**TASK PROMPT:** Return exactly the lines that run from the beginning through the line containing "R = random.Random(7)", both included, and no others.

★ ★ ★ ★ ★

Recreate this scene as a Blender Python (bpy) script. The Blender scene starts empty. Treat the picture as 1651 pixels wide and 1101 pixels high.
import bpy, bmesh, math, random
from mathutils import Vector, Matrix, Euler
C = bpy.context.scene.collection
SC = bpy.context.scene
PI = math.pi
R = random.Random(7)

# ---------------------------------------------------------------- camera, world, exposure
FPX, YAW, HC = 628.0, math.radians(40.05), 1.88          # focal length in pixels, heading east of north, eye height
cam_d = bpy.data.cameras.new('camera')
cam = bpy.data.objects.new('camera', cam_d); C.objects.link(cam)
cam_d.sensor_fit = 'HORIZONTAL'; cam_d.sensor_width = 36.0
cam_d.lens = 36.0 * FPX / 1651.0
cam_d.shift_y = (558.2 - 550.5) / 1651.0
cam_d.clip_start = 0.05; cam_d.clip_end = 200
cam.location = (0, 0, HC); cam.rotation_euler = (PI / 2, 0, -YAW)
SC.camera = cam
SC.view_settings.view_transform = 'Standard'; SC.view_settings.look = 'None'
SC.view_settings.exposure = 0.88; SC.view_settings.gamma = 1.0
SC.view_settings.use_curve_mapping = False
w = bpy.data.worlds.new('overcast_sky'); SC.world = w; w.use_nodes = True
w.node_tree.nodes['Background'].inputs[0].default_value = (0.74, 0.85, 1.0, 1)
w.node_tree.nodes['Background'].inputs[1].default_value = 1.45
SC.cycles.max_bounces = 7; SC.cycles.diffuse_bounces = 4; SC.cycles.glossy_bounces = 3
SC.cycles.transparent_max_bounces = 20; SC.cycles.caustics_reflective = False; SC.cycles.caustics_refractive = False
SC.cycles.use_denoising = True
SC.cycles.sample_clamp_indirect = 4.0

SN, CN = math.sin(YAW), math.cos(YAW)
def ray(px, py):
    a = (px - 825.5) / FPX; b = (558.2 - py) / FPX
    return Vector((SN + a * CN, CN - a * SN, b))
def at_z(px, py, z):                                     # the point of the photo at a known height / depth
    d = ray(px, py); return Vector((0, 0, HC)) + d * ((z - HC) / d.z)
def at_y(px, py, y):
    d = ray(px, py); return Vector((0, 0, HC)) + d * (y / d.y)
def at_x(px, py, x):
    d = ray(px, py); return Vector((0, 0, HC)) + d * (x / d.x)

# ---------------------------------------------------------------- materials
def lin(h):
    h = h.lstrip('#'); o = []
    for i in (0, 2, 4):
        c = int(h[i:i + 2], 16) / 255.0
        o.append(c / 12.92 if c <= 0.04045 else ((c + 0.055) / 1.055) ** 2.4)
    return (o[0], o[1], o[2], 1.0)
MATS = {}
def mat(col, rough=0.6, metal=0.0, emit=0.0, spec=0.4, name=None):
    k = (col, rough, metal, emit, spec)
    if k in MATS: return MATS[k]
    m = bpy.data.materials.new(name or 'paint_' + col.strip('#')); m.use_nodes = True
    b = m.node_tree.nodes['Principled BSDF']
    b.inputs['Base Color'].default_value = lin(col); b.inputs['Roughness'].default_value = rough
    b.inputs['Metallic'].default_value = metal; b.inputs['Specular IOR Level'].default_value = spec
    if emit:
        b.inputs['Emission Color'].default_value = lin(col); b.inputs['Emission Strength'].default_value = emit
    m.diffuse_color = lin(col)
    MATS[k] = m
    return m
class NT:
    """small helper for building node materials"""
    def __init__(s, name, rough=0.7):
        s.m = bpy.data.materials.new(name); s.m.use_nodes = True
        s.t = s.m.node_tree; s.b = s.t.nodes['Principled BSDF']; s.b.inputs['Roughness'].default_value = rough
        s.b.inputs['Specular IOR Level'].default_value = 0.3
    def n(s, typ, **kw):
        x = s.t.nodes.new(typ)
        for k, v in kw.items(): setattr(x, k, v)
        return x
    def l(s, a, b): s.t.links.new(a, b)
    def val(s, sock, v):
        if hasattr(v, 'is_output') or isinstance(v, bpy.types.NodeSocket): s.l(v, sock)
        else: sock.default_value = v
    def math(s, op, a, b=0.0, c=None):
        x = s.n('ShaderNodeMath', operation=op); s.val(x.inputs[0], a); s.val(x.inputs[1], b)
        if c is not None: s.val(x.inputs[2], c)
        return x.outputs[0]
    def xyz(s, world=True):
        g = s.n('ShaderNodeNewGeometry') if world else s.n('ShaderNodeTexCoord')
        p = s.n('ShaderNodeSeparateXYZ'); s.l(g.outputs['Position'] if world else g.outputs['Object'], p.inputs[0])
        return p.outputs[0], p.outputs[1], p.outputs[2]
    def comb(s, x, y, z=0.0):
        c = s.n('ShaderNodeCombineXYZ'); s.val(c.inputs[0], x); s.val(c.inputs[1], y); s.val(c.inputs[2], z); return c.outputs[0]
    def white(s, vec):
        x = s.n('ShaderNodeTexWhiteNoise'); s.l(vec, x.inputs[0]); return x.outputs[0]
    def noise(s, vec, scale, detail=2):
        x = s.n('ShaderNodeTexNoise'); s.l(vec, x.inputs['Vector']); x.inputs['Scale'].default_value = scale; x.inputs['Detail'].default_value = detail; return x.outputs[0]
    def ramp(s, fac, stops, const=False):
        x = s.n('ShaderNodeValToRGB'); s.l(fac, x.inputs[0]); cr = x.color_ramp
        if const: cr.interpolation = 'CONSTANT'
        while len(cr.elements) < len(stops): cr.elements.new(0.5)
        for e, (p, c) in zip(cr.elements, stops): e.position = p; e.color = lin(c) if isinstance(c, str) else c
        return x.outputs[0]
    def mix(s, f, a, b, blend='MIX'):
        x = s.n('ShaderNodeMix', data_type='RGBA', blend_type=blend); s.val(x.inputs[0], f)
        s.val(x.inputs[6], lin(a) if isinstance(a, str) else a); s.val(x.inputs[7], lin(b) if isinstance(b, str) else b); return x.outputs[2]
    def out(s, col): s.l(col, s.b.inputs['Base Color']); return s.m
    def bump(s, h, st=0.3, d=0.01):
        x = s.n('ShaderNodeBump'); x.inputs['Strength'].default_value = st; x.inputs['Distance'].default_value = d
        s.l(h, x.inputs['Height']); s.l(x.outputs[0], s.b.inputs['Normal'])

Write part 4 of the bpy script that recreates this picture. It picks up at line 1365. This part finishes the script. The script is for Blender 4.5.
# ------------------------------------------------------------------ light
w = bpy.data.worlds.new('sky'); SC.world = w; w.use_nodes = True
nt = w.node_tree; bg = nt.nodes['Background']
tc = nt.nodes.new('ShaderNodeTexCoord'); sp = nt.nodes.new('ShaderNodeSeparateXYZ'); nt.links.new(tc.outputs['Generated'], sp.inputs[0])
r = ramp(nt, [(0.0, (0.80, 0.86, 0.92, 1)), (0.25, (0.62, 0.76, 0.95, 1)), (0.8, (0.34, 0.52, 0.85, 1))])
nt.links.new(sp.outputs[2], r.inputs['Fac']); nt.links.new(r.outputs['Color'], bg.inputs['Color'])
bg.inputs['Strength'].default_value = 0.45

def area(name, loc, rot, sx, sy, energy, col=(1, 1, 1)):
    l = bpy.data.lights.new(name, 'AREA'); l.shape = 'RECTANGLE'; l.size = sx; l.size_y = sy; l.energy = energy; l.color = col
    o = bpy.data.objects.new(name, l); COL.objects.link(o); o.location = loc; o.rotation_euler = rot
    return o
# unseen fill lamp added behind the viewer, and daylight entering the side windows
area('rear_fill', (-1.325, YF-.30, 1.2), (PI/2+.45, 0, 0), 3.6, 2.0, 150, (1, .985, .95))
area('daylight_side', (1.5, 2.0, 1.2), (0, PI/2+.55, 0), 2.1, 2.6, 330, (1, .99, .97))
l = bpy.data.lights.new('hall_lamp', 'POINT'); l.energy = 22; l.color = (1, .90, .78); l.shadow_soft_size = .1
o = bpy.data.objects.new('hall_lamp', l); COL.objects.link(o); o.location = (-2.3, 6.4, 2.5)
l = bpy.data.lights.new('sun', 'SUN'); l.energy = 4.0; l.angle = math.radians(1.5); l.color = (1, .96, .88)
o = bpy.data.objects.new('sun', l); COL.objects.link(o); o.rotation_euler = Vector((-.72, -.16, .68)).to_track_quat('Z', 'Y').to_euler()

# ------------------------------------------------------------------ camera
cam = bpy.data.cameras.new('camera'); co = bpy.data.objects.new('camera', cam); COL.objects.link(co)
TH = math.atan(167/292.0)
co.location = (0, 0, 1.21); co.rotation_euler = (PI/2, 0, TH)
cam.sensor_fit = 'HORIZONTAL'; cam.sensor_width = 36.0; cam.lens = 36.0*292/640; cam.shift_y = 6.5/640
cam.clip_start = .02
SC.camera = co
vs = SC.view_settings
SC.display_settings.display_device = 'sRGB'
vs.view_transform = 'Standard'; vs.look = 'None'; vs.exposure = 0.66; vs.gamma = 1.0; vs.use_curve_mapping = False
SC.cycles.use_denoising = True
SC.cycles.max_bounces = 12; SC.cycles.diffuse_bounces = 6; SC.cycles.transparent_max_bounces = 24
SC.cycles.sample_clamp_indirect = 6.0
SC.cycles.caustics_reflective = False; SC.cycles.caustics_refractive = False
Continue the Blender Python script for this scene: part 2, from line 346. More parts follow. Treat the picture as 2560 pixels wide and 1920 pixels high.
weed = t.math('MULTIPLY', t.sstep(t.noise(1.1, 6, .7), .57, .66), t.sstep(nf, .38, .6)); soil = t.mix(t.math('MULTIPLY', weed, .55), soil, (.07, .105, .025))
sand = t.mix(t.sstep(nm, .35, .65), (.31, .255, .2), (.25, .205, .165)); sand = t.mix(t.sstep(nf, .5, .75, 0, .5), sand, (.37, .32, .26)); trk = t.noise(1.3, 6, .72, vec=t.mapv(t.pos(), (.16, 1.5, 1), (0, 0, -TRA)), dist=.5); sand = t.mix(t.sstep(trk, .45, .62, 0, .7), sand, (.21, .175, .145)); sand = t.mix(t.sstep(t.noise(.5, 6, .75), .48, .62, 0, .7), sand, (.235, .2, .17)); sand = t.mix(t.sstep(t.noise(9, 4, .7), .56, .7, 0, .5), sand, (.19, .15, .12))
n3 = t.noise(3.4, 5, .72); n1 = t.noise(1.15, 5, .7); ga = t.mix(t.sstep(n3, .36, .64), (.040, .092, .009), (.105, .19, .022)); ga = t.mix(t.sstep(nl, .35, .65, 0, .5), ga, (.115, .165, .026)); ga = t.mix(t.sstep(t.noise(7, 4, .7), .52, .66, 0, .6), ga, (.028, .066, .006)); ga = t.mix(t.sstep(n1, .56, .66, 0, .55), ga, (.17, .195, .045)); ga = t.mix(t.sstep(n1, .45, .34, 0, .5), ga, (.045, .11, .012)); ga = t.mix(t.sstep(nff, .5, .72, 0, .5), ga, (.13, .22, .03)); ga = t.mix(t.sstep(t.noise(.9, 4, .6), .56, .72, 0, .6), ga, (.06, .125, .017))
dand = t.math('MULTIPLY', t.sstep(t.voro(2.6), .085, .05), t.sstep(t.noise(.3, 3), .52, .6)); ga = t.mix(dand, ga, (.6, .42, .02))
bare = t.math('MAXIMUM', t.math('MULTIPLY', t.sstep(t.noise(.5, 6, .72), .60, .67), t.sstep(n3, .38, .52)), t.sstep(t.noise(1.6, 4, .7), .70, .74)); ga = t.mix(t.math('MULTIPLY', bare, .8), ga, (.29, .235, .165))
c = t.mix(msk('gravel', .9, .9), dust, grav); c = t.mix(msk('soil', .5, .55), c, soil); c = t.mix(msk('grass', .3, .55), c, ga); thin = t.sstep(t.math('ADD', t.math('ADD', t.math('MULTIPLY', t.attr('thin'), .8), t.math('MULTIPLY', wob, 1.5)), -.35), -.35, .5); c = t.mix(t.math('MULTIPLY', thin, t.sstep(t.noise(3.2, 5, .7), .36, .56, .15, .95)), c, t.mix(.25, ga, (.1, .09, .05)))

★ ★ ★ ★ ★

**REPLY TO THE TASK:**
Recreate this scene as a Blender Python (bpy) script. The Blender scene starts empty. Treat the picture as 1651 pixels wide and 1101 pixels high.
import bpy, bmesh, math, random
from mathutils import Vector, Matrix, Euler
C = bpy.context.scene.collection
SC = bpy.context.scene
PI = math.pi
R = random.Random(7)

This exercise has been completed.